The old warranty of habitability law left a lot of room for interpretation. When does a dangerous condition affect life, health, and safety? What is a reasonable period to fix a condition that makes a property uninhabitable? The lack of clarity left a lot of room for inconsistent decisions that negatively impacted tenants.


The New Warranty of Habitability Law in Colorado

Colorado’s new warranty of habitability law answers these questions. Both the landlord and the tenant now have clear rules to follow when it comes to warranty of habitability issues in a leased property.


Timelines to Report a Dangerous Condition

The first change in the new law is that the tenant may report their concern to the landlord by email. The tenant must explain the specific reason to the landlord. They may not just say that the property is unfit.


Timelines for the Landlord to Respond

 A landlord must respond quickly when they receive a report of a dangerous condition on the property. In general, the landlord has 24 hours to respond to a report of a dangerous condition that endangers the life, health, and safety of the tenant. They have 96 hours to respond if the condition is simply a dangerous condition on the property. 


Additional Conditions That Make a Property Uninhabitable

In addition to the timeline changes in the new warranty of habitability law, there are also additional conditions that would render a property as uninhabitable. The first of these conditions outlined explicitly in the new law is regarding the lack of functioning appliances that conform to current requirements in place being kept in good working order. 


Secondly, the new law makes mold associated with dampness or other situations that lead to dampness, a condition that would render a property uninhabitable. 


Breach of Warranty of Habitability Conditions

Here are some of the conditions that may place a landlord in violation of the warranty of habitability:


  • Leaking roofs or windows

  • Plumbing defects

  • Lack of running water

  • No heat

  • Lighting problems (must conform to legal requirements at the time of construction)

  • Dirty or unsanitary common areas

  • Infestations

  • No trash receptacles available for tenants (must be in reasonable condition)

  • Loose or broken floors, stairways or handrails

  • Exterior doors and windows without locks

  • Non-compliance with health and building codes

  • Mold

  • Appliances that fail to comply with legal requirements at the time of installation

  • Other conditions that make the property unfit


Exceptions to Warranty of Habitability Laws in Colorado

There are a couple of exceptions in Colorado’s warranty of habitability laws. If the property is uninhabitable because of casualty or catastrophe to the unit itself, the landlord is not in breach of warranty of habitability laws. In that case, the landlord is free to terminate the lease without fault on their part.

 The landlord and tenant may not contract away the warranty of habitability.
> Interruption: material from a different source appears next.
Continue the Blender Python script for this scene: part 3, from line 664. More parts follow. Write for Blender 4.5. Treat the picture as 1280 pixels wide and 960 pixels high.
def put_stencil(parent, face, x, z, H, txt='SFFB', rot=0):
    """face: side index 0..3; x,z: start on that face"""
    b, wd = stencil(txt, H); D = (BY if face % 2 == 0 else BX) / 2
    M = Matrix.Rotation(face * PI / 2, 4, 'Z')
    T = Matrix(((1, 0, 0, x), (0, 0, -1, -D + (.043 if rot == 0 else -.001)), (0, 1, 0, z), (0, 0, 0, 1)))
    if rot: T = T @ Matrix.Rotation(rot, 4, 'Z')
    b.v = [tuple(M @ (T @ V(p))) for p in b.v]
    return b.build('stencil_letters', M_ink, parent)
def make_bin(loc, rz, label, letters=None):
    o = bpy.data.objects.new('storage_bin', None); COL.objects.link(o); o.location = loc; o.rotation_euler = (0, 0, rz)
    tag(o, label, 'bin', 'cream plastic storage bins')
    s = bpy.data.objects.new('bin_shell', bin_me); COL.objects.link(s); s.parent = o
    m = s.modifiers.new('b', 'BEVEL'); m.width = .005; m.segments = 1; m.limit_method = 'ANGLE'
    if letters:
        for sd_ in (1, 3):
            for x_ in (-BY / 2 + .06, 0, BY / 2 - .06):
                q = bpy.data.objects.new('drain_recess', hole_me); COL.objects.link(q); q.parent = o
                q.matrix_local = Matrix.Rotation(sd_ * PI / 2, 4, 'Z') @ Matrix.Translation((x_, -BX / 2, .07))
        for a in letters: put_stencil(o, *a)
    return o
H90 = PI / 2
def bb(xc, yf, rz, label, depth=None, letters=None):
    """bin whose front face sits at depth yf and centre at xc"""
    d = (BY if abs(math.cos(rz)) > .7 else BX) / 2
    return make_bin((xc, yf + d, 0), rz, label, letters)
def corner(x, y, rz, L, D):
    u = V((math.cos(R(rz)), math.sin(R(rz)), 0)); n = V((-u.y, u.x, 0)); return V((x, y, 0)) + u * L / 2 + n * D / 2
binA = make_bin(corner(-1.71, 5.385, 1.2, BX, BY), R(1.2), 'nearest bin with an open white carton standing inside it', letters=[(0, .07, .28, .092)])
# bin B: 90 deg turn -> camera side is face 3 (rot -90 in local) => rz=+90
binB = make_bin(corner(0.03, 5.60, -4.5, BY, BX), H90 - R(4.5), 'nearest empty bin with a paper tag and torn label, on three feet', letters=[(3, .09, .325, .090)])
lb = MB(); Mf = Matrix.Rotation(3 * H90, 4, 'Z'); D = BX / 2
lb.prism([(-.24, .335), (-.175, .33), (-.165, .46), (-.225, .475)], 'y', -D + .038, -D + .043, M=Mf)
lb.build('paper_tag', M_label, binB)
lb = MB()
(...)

A landlord may not agree with a tenant to have the tenant take care of certain maintenance items or maintain the condition of the property at their own expense. In most cases, these kinds of agreements are unenforceable. There are some exceptions for specific repairs and single-family residences. Landlords should be careful and thoroughly investigate their rights and obligations before making an agreement regarding tenant maintenance.


Who Pays When a Landlord Is in Breach of the Warranty of Habitability?
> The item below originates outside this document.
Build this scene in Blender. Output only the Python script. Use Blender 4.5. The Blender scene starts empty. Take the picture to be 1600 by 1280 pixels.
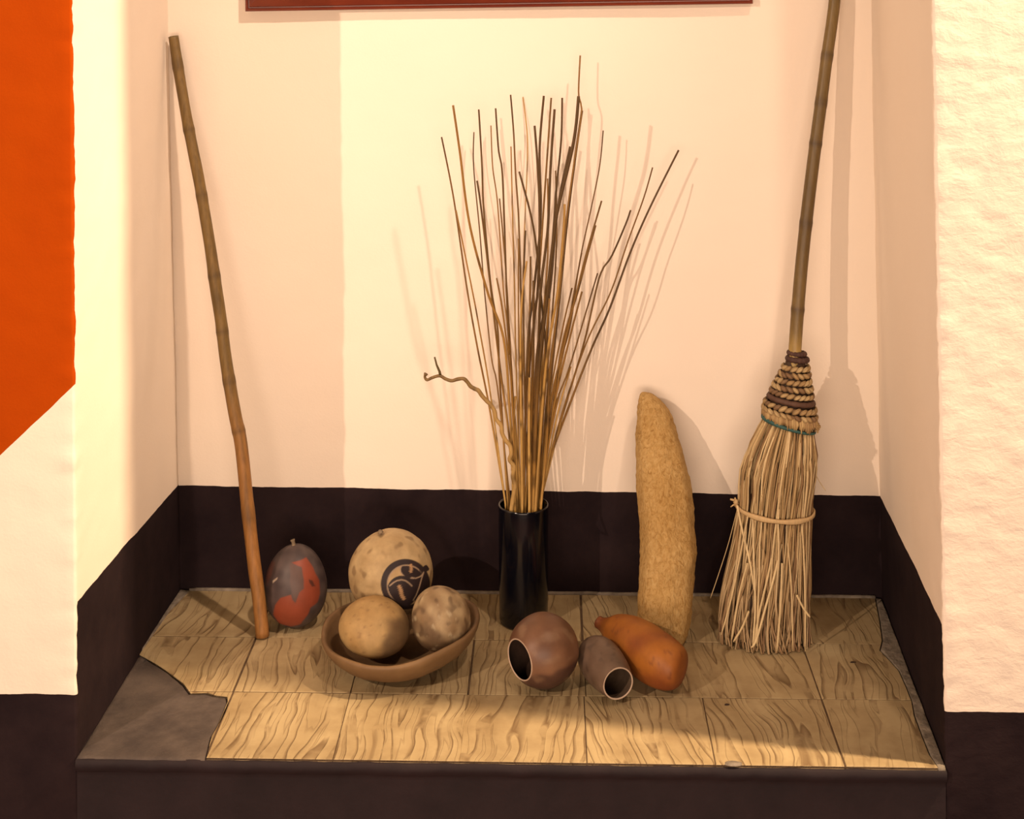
import bpy, bmesh, math, random
from mathutils import Vector, Matrix, noise

random.seed(7)
sc = bpy.context.scene
col = sc.collection
R2, PI = math.radians, math.pi

# ---------------------------------------------------------------- camera
# metres; ledge top is z = 0, wall face is y = 0, niche runs to y = 0.6
F_PX, YAW, ROLL, PITCH, PY0 = 2344.1, -0.0274, 0.0010, -0.0116, -121.75
CAM = Vector((0.3473, -2.3606, 1.2833))
_f = Vector((math.sin(YAW), math.cos(YAW), 0)); _r = Vector((math.cos(YAW), -math.sin(YAW), 0)); _d = Vector((0, 0, -1))
FWD = math.cos(PITCH) * _f + math.sin(PITCH) * _d
_d2 = -math.sin(PITCH) * _f + math.cos(PITCH) * _d
RGT = math.cos(ROLL) * _r + math.sin(ROLL) * _d2
DWN = -math.sin(ROLL) * _r + math.cos(ROLL) * _d2
cd = bpy.data.cameras.new('camera')
cam = bpy.data.objects.new('camera', cd); col.objects.link(cam)
m = Matrix.Identity(4)
for i in range(3):
    m[i][0], m[i][1], m[i][2], m[i][3] = RGT[i], -DWN[i], -FWD[i], CAM[i]
cam.matrix_world = m
cd.sensor_width = 36.0; cd.lens = F_PX / 1600 * 36.0
cd.shift_y = -(640 - PY0) / 1600
cd.clip_start = 0.05
sc.camera = cam

# ---------------------------------------------------------------- light
w = bpy.data.worlds.new('world'); sc.world = w; w.use_nodes = True
w.node_tree.nodes['Background'].inputs[0].default_value = (1.0, 0.735, 0.52, 1)
w.node_tree.nodes['Background'].inputs[1].default_value = 0.02

def spot(name, loc, aim, power, color, angle, blend, radius):
    ld = bpy.data.lights.new(name, 'SPOT')
    ld.energy = power; ld.color = color; ld.spot_size = R2(angle); ld.spot_blend = blend; ld.shadow_soft_size = radius
    o = bpy.data.objects.new(name, ld); col.objects.link(o)
    o.location = loc
    o.rotation_euler = (Vector(aim) - Vector(loc)).to_track_quat('-Z', 'Y').to_euler()
    return o
def area(name, loc, aim, sx, sy, power, color):
    ld = bpy.data.lights.new(name, 'AREA'); ld.shape = 'RECTANGLE'; ld.size = sx; ld.size_y = sy
    ld.energy = power; ld.color = color
    o = bpy.data.objects.new(name, ld); col.objects.link(o)
    o.location = loc
    o.rotation_euler = (Vector(aim) - Vector(loc)).to_track_quat('-Z', 'Y').to_euler()
    return o
WARM, RED = (1.0, 0.725, 0.535), (1.0, 0.70, 0.43)
spot('spot_lamp', (-1.86, -2.5, 2.2), (0.15, 0.6, 0.85), 295, WARM, 75, 1.0, 0.012)     # left track lamp, sharp shadows
spot('spot_lamp', (1.25, -1.15, 3.2), (-0.3, 0.6, 0.9), 255, WARM, 36, 1.0, 0.05)        # ceiling lamp, right
spot('spot_lamp', (1.20, -1.15, 3.2), (0.4, 0.6, 1.15), 100, WARM, 60, 0.9, 0.05)        # its wider neighbour
spot('spot_lamp', (2.4, -0.30, 2.6), (0.0, 0.05, 0.3), 740, RED, 60, 0.9, 0.06)         # rakes along the wall face
area('fill_left', (-2.2, -4.0, 1.3), (0.2, 0.0, 0.8), 1.5, 1.6, 14, WARM)  # added soft fill from the left front, no actual window
area('fill_low', (0.2, -3.5, 0.6), (0.2, 0.0, 0.6), 2.5, 1.0, 98, WARM)  # added low fill behind the camera, brightens walls more than tiles; no real doorway
sc.view_settings.view_transform = 'Standard'
sc.view_settings.look = 'None'
sc.view_settings.exposure = 0.0
sc.view_settings.gamma = 1.0
sc.view_settings.use_curve_mapping = False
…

When a property is uninhabitable, the landlord must move the tenant to a comparable property or a hotel. The landlord chooses the alternative property, and the landlord has to pay for it. Generally, a problem with the conditions of the property is not a defense to not paying rent. However, a tenant may bring a court action to terminate the lease, or get injunctive relief to require repairs or demand damages. 


Usually, the tenant must give notice to the landlord and give them a reasonable amount of time to fix the problem. There is no requirement that a tenant notifies any government agency before seeking an injunction. If the same condition occurs again within six months, except for a non-functioning appliance, the tenant may terminate the rental agreement with a 14-day notice.


Understanding Warranty of Habitability Laws for a Tenant

Warranty of habitability laws protects both landlords and tenants. Both parties should understand their rights and obligations. New Colorado laws create clear standards that define uninhabitable conditions and timelines for responses when problems arise.